Small-Business Booster: Dubai’s artisan hot spots—from Karama’s garment workshops to Al Fahidi’s coffee roasters—leverage Careem’s integrated delivery and payment APIs to sell online, tapping into regional and global marketplaces without building their own tech.
No super app is immune to macro headwinds. On June 18, 2025, Careem announced it would suspend operations in Pakistan, its decade-old foothold, citing an unfavorable economic climate and stiff local competition. After Uber had already exited Pakistan in 2022, this move underscored the challenges of sustaining super-app services amid hyperinflation and shrinking consumer spending. Careem’s leadership framed the exit as a chance to refocus resources on core markets—Saudi Arabia, the UAE, and Egypt—where digital-payment penetration and regulatory support remain strongest.
Leadership Vision: A Digital Butler for the Region
Co-founder and CEO Mudassir Sheikha envisions a platform that anticipates needs: “We’re not just booking rides or delivering groceries,” he told Rest of World in a recent interview. “We’re aiming to understand behaviors, simplify choices, and act as a digital butler for millions of people—helping them reclaim time and reduce friction in daily life”. This ethos drives Careem’s R&D: AI-powered predictive routing to minimize wait times, contextual recommendations for cross-service bundling, and a unified user-profile engine that learns preferences across transport, food, and payments.
The Road Ahead: From Super App to Life Platform
As 2025 unfolds, Careem is piloting two strategic innovations:
Mobility-as-a-Service (MaaS) Subscriptions: Bundling rides, micro-mobility (e-scooters, e-bikes), and car-sharing into monthly passes—targeting urban commuters keen on decarbonization and cost predictability.
Embedded Finance: Partnering with regional banks to issue co-branded cards and offer micro-loans for small vendors on its delivery marketplace—an evolution from wallet services to embedded fintech.
These moves could deepen engagement—users who begin with a ride may never leave the ecosystem—while generating fee income that buffers against the low margins of ride-hailing.
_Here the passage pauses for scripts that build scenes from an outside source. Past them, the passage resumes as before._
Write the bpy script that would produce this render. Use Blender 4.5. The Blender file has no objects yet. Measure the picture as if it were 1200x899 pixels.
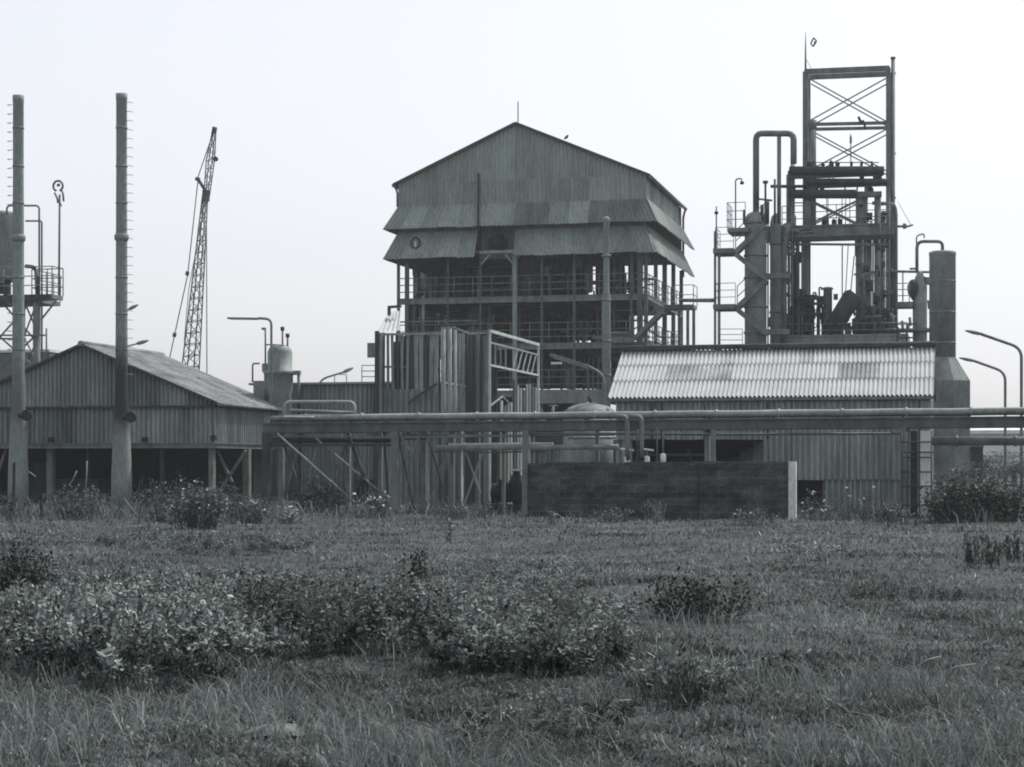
import bpy, math, random
import numpy as np
from mathutils import Vector as V
random.seed(7); rng = np.random.default_rng(11)
sc = bpy.context.scene
COL = sc.collection
# ------------------------------------------------------------------ camera geometry
F, TH, HZ, CZ = 2200.0, math.atan(530/2200), 545.0, 1.6
CT, ST = math.cos(TH), math.sin(TH)
def P(px, py, Y):
    u = (px-600)/F; w = (HZ-py)/F
    s = Y/(CT+u*ST)
    return V(((-ST+u*CT)*s, Y, CZ+w*s))
def X(px, Y): return P(px, HZ, Y).x
def Z(px, py, Y): return P(px, py, Y).z
def G(px, py):
    s = CZ*F/(py-HZ); u = (px-600)/F
    return V(((-ST+u*CT)*s, (CT+u*ST)*s, 0))
def m(w, Y): return w*Y/(F*0.98)
# ------------------------------------------------------------------ materials
def mat(name, v, rough=.8, var=.25, scale=1.5, streak=1.0, metal=0.0, tint=(.85,1.0,.935), bump=0.0, fine=.12, spec=.3, stain=None):
    M = bpy.data.materials.new(name); M.use_nodes = True
    nt = M.node_tree; N = nt.nodes; L = nt.links
    b = N['Principled BSDF']; b.inputs['Roughness'].default_value = rough; b.inputs['Metallic'].default_value = metal
    b.inputs['Specular IOR Level'].default_value = spec
    tc = N.new('ShaderNodeTexCoord'); mp = N.new('ShaderNodeMapping')
    mp.inputs['Scale'].default_value = (1, 1, 1/streak); L.new(tc.outputs['Object'], mp.inputs['Vector'])
    n = N.new('ShaderNodeTexNoise'); n.inputs['Scale'].default_value = scale; n.inputs['Detail'].default_value = 6; n.inputs['Roughness'].default_value = .65
    L.new(mp.outputs[0], n.inputs['Vector'])
    r = N.new('ShaderNodeValToRGB'); e = r.color_ramp.elements
    lo = v*(1-var); hi = v*(1+var)
    e[0].position = .33; e[1].position = .67
    e[0].color = (lo*tint[0], lo*tint[1], lo*tint[2], 1); e[1].color = (hi*tint[0], hi*tint[1], hi*tint[2], 1)
    L.new(n.outputs['Fac'], r.inputs['Fac'])
    n2 = N.new('ShaderNodeTexNoise'); n2.inputs['Scale'].default_value = scale*14; n2.inputs['Detail'].default_value = 3
    L.new(mp.outputs[0], n2.inputs['Vector'])
    mr = N.new('ShaderNodeMapRange'); mr.inputs['From Min'].default_value = .3; mr.inputs['From Max'].default_value = .7
    mr.inputs['To Min'].default_value = 1-fine*2; mr.inputs['To Max'].default_value = 1+fine
    L.new(n2.outputs['Fac'], mr.inputs['Value'])
    mx = N.new('ShaderNodeMix'); mx.data_type = 'RGBA'; mx.blend_type = 'MULTIPLY'; mx.inputs['Factor'].default_value = 1
    L.new(r.outputs[0], mx.inputs['A']); L.new(mr.outputs[0], mx.inputs['B'])
    out = mx.outputs['Result']
    if stain:                                   # (z0,z1,strength) band of soot with a ragged edge
        sx = N.new('ShaderNodeSeparateXYZ'); L.new(tc.outputs['Object'], sx.inputs[0])
        ad = N.new('ShaderNodeMath'); ad.operation = 'MULTIPLY_ADD'; ad.inputs[1].default_value = 1.6; L.new(n.outputs['Fac'], ad.inputs[0]); L.new(sx.outputs['Z'], ad.inputs[2])
        rr = N.new('ShaderNodeMapRange'); rr.inputs['From Min'].default_value = stain[0]; rr.inputs['From Max'].default_value = stain[0]+.9
        r2 = N.new('ShaderNodeMapRange'); r2.inputs['From Min'].default_value = stain[1]; r2.inputs['From Max'].default_value = stain[1]+1.6
        r2.inputs['To Min'].default_value = 1; r2.inputs['To Max'].default_value = 0
        L.new(ad.outputs[0], rr.inputs['Value']); L.new(ad.outputs[0], r2.inputs['Value'])
        mm = N.new('ShaderNodeMath'); mm.operation = 'MULTIPLY'; L.new(rr.outputs[0], mm.inputs[0]); L.new(r2.outputs[0], mm.inputs[1])
        m2 = N.new('ShaderNodeMath'); m2.operation = 'MULTIPLY'; m2.inputs[1].default_value = stain[2]; L.new(mm.outputs[0], m2.inputs[0])
        mz = N.new('ShaderNodeMix'); mz.data_type = 'RGBA'; L.new(m2.outputs[0], mz.inputs['Factor'])
        L.new(out, mz.inputs['A']); mz.inputs['B'].default_value = (.02,.022,.022,1); out = mz.outputs['Result']
    L.new(out, b.inputs['Base Color'])
    if bump:
        bp = N.new('ShaderNodeBump'); bp.inputs['Strength'].default_value = bump; bp.inputs['Distance'].default_value = .03
        L.new(n2.outputs['Fac'], bp.inputs['Height']); L.new(bp.outputs[0], b.inputs['Normal'])
    return M
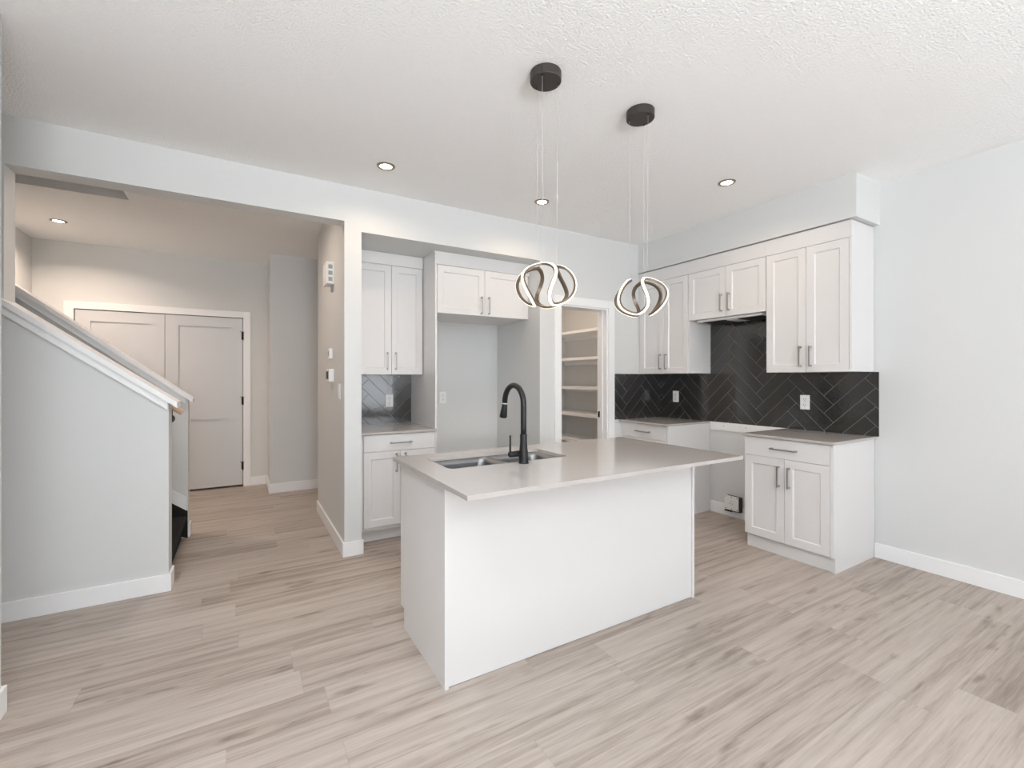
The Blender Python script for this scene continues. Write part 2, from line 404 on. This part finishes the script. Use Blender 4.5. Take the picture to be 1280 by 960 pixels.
# ------------------------------------------------------------------ stairs
st = empty('staircase', 'black carpeted stairs rising behind the sloping half wall', 'stairs', (-0.43, 4.24, 0))
for k in range(7):
    xn = -0.405 - 0.25*k; z1 = 0.19*(k+1); z0 = z1-0.19
    bm = new()
    prism(bm, [(xn-0.035, z0), (xn-0.03, z1-0.05), (xn, z1-0.035), (xn+0.004, z1-0.012), (xn-0.008, z1), (xn-0.31, z1), (xn-0.31, z0)], 'y', AB+0.003, 4.715)
    obj('step', bm, M['carpet'], st, True)
bm = new(); x0, x1 = -1.9, -0.398
prism(bm, [(x0, sk(x0)-0.001), (x0, 0.6), (x1, 0.0), (x1, sk(x1)-0.001)], 'y', 4.7165, 4.7295)
obj('carpet_stringer', bm, M['carpet'], st, True)  # thin black panel on the far half wall, below the skirting
hr = empty('handrail', 'pale oak handrail end showing past the front stair half wall', 'handrail', (-0.39, 3.83, 1.0))
bm = new()
hz = lambda x: 1.135 + SL*(-0.372-x)
tube(bm, [(-1.9, 3.83, hz(-1.9)), (-0.40, 3.83, hz(-0.40)), (-0.35, 3.83, 1.118)], 0.021, 16)
obj('rail', bm, M['oak'], hr, True)
bm = new(); tube(bm, [(-0.412, 3.83, hz(-0.412)-0.018), (-0.412, 3.83, hz(-0.412)-0.055), (-0.412, 3.80, hz(-0.412)-0.075), (-0.412, AB+0.004, hz(-0.412)-0.08)], 0.007, 8)
tube(bm, [(-0.412, AB+0.001, hz(-0.412)-0.08), (-0.412, AB+0.007, hz(-0.412)-0.08)], 0.028, 16)
obj('bracket', bm, M['black'], hr, True, label='black wall bracket')

# ------------------------------------------------------------------ cabinets (local frame: x along the front, y depth from the door faces, z up)
def shaker(x0, x1, z0, z1, rail=0.058, t=0.02, rec=0.008, ch=0.007):
    b = new(); e = 0.0015
    def ring(x0, x1, z0, z1, y): return [b.verts.new(p) for p in ((x0, y, z0), (x1, y, z0), (x1, y, z1), (x0, y, z1))]
    rs = [ring(x0, x1, z0, z1, t), ring(x0, x1, z0, z1, e), ring(x0+e, x1-e, z0+e, z1-e, 0),
          ring(x0+rail, x1-rail, z0+rail, z1-rail, 0), ring(x0+rail+ch, x1-rail-ch, z0+rail+ch, z1-rail-ch, rec)]
    for a, c in zip(rs, rs[1:]):
        for i in range(4): b.faces.new((a[i], a[(i+1) % 4], c[(i+1) % 4], c[i]))
    b.faces.new(rs[0][::-1]); b.faces.new(rs[-1])
    bmesh.ops.recalc_face_normals(b, faces=b.faces)
    return b
def pull(cx, cz, length, vertical):
    b = new(); h = length/2; s = 0.0048; d = 0.032
    if vertical:
        box(b, cx-s, cx+s, -d-s, -d+s, cz-h, cz+h, 0.0012)
        for q in (cz-h+0.008, cz+h-0.008): box(b, cx-s-0.001, cx+s+0.001, -d, 0.0, q-0.007, q+0.007, 0.001)
    else:
        box(b, cx-h, cx+h, -d-s, -d+s, cz-s, cz+s, 0.0012)
        for q in (cx-h+0.008, cx+h-0.008): box(b, q-0.007, q+0.007, -d, 0.0, cz-s-0.001, cz+s+0.001, 0.001)
    return b
def cab_doors(root, splits, z0, z1, hz0, hz1, gap=0.003, hoff=0.036):
    n = len(splits)-1
    for i in range(n):
        x0, x1 = splits[i]+gap/2, splits[i+1]-gap/2
        d = obj('door', shaker(x0, x1, z0, z1), M['cab'], root)
        hx = x1-hoff if i == 0 else x0+hoff
        obj('handle', pull(hx, (hz0+hz1)/2, hz1-hz0, True), M['nickel'], d, label='satin nickel bar handle')
def base_cab(label, loc, rz, w, depth, splits, drawer, toe, zbot, ztop=0.889, left=None, right=None, dz=0.742, hz=(0.53, 0.69), lfill=None, wire=0.19):
    r = empty('base_cabinet', label, 'cabinet', loc, rz)
    b = new(); box(b, (left or 0.0), w-(right or 0.0), 0.021, depth, 0.105, 0.893)
    if lfill: box(b, lfill[0], lfill[1], 0.004, 0.021, 0.105, 0.893)
    obj('carcass', b, M['cab'], r)
    b = new(); box(b, (left or 0.0), w-(right or 0.0), toe, toe+0.018, 0.0, 0.105); obj('toe_kick', b, M['cab'], r)
    for flag, xa in ((left, 0.0), (right, w-(right or 0))):
        if flag:
            b = new(); prism(b, [(0.002, zbot-0.004), (toe-0.012, zbot-0.004), (toe-0.012, 0.0), (depth, 0.0), (depth, 0.893), (0.002, 0.893)], 'x', xa, xa+flag)
            obj('side_panel', b, M['cab'], r)
    b = new(); box(b, drawer[0]+0.0015, drawer[1]-0.0015, 0.0, 0.02, dz+0.003, ztop, 0.0015)
    d = obj('drawer_front', b, M['cab'], r)
    obj('handle', pull((drawer[0]+drawer[1])/2, (dz+ztop)/2, wire, False), M['nickel'], d, label='satin nickel bar handle')
    cab_doors(r, splits, zbot, dz, hz[0], hz[1])
    return r
def upper_cab(name, label, loc, rz, w, depth, splits, z0, z1, ztop, hz, lfill=0.0, rfill=0.0, cx0=0.0):
    r = empty(name, label, 'cabinet', loc, rz)
    b = new(); box(b, cx0, w, 0.021, depth, z0+0.002, ztop)
    if lfill: box(b, 0, lfill, 0.003, 0.021, z0+0.002, z1)
    if rfill: box(b, w-rfill, w, 0.003, 0.021, z0+0.002, z1)
    obj('carcass', b, M['cab'], r)
    b = new(); box(b, 0, w, 0.001, 0.021, z1+0.003, ztop, 0.001); obj('frieze', b, M['cab'], r)
    cab_doors(r, splits, z0, z1, hz[0], hz[1])
    return r

# niche between column and fridge space
base_cab('white base cabinet in the niche beside the column', (0.80, 3.765, 0), 0, 0.658, 0.68, [0.042, 0.346, 0.652], (0.042, 0.652), 0.088, 0.135, ztop=0.888, dz=0.748, hz=(0.575, 0.73), lfill=(0.0, 0.035), wire=0.185)
upper_cab('wall_cabinet', 'white two door wall cabinet above the niche counter', (0.80, 4.09, 0), 0, 0.658, 0.362, [0.02, 0.362, 0.655], 1.388, 2.372, 2.481, (1.43, 1.588))
fr = upper_cab('fridge_cabinet', 'white cabinet over the empty fridge space', (1.462, 3.79, 0), 0, 0.988, 0.660, [0.02, 0.492, 0.965], 1.935, 2.362, 2.481, (1.95, 2.112), cx0=0.0185)
b = new(); prism(b, [(0.0, 0.0), (0.664, 0.0), (0.664, 2.481), (0.0215, 2.481), (0.0215, 2.362), (0.0, 2.362)], 'x', 0.0, 0.018); obj('side_panel', b, M['cab'], fr)
b = new(); box(b, 0.018, 0.988, 0.646, 0.659, 1.922, 1.9365); obj('nailing_rail', b, M['cab'], fr)

# right wall
RZ = -PI/2
base_cab('white base cabinet in the corner beyond the stove gap', (3.50, 3.605, 0), RZ, 0.634, 0.625, [0.028, 0.318, 0.612], (0.028, 0.612), 0.04, 0.112, right=0.018, lfill=(0.0, 0.026), wire=0.18)
base_cab('white base cabinet at the near end of the right wall', (3.50, 2.204, 0), RZ, 0.643, 0.625, [0.0, 0.313, 0.622], (0.0, 0.622), 0.04, 0.112, right=0.02, wire=0.19)
upper_cab('wall_cabinet', 'white tall wall cabinet in the corner left of the hood', (3.773, 3.605, 0), RZ, 0.642, 0.352, [0.018, 0.342, 0.640], 1.402, 2.374, 2.500, (1.445, 1.605), lfill=0.016)
upper_cab('hood_cabinet', 'white short wall cabinet above the stove gap', (3.773, 2.963, 0), RZ, 0.775, 0.352, [0.002, 0.405, 0.773], 1.917, 2.374, 2.500, (1.963, 2.125))
upper_cab('wall_cabinet', 'white tall wall cabinet at the near end of the right wall', (3.773, 2.188, 0), RZ, 0.622, 0.352, [0.002, 0.314, 0.606], 1.402, 2.374, 2.500, (1.443, 1.605), rfill=0.015)

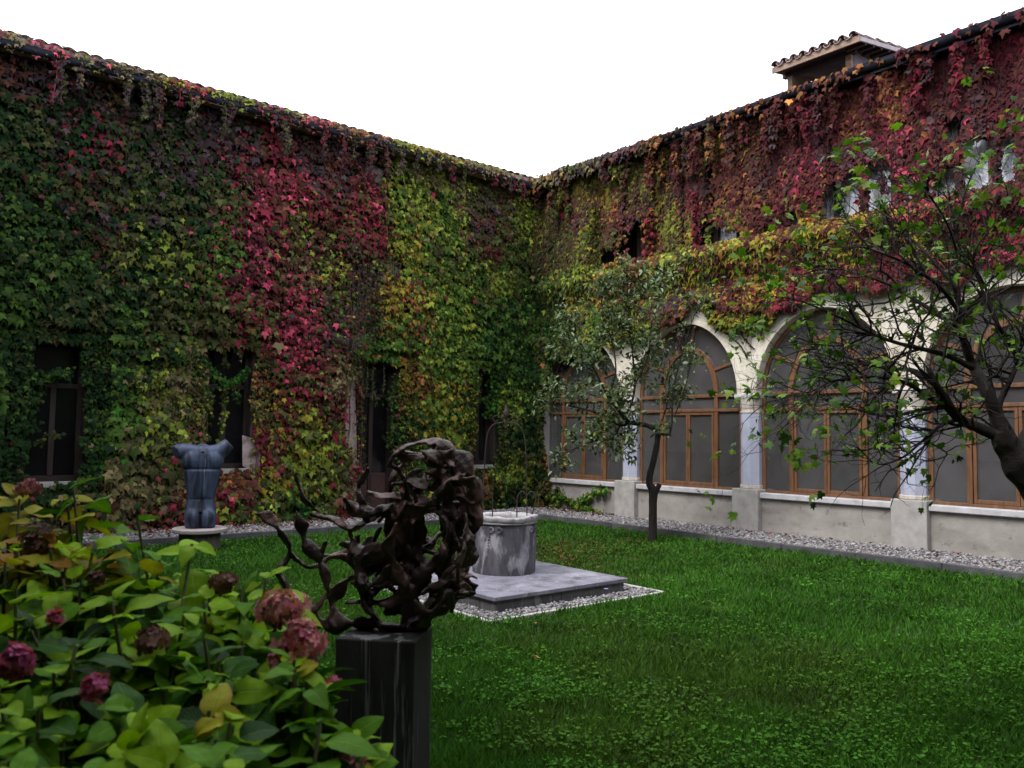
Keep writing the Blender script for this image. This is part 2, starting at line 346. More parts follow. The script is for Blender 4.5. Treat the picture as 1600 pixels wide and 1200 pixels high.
# ================================================================== ARCADE WING (right)
PY = [6.18+3.075*k for k in range(-2, 4)]           # pillar axes: .03 3.1 6.18 9.26 12.33 15.4
YEND = YW
ZS, ZI = .80, 2.66                                    # sill top, springing
arc = empty('arcade_building', (XW, 9, 0), 'cream arcaded building on the right with glazed arches and a tiled dormer', 'building')
WT = .38
def arch_pts(c, hw, z0, rise, n=20): return [(c+hw*math.cos(math.pi*i/n), z0+rise*math.sin(math.pi*i/n)) for i in range(n+1)]
CW = .215                                             # half width of a pillar
HW = 3.075/2-CW; RISE = 1.50
# spandrel wall of each bay with its arch cut out, up to the string course
for k in range(len(PY)-1):
    a, b = PY[k]+.002, PY[k+1]-.002
    c = (a+b)/2; ar = arch_pts(c, HW, ZI, RISE, 24)
    mb = MB()
    top = 5.46
    def strip(xf):
        n = len(mb.v); vs = []; fs = []
        P = [(b, ZI)]+ar+[(a, ZI)]
        for (py_, pz) in P: vs.append((xf, py_, pz))
        for (py_, pz) in P: vs.append((xf, py_, top))
        m = len(P)
        for i in range(m-1): fs.append((i, i+1, m+i+1, m+i))
        mb.add(vs, fs)
    strip(XW); strip(XW+WT)
    P = [(b, ZI)]+ar+[(a, ZI)]
    vs = [(XW, *p) for p in P]+[(XW+WT, *p) for p in P]; m = len(P)
    mb.add(vs, [(i, i+1, m+i+1, m+i) for i in range(m-1)])
    mb.build('arch_wall', M['plaster_cream'], arc)
    # thin archivolt moulding, proud of the wall
    o_ = arch_pts(c, HW+.085, ZI, RISE+.085, 24); i_ = arch_pts(c, HW+.004, ZI, RISE+.004, 24); mb = MB()
    for j in range(24):
        q = [o_[j], o_[j+1], i_[j+1], i_[j]]; mb.prism(q, XW-.025, XW+.01, 0)
    mb.build('archivolt', M['plaster_cream'], arc)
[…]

Careem stands among a global cohort: China’s WeChat and Alipay, Southeast Asia’s Grab and Gojek, India’s Paytm. Yet it is uniquely positioned in a region of high smartphone penetration, nascent fintech regulation, and a youthful demographic hungry for convenience. The super-app model here has become a cornerstone of digital economies: offering one app for many needs, localizing features to cultural norms, and integrating payments to keep value within the platform.
In a region where traffic snarls and fragmented services once defined urban life, Careem’s Super App promises a future of frictionless mobility, on-demand deliveries, and wallet-free transactions. From Fatima’s evening commute in Jumeirah to Salma’s midnight accounting class in Amman, the app has woven itself into daily routines—transforming services into seamless experiences. As Careem charts its next chapters—expanding embedded finance, deepening AI-driven personalization, and reinvesting in its core markets—it remains a bellwether for how super apps can reshape emerging economies. In West Asia’s digital renaissance, Careem has done more than deliver rides: it has delivered a blueprint for a more connected, convenient, and inclusive tomorrow.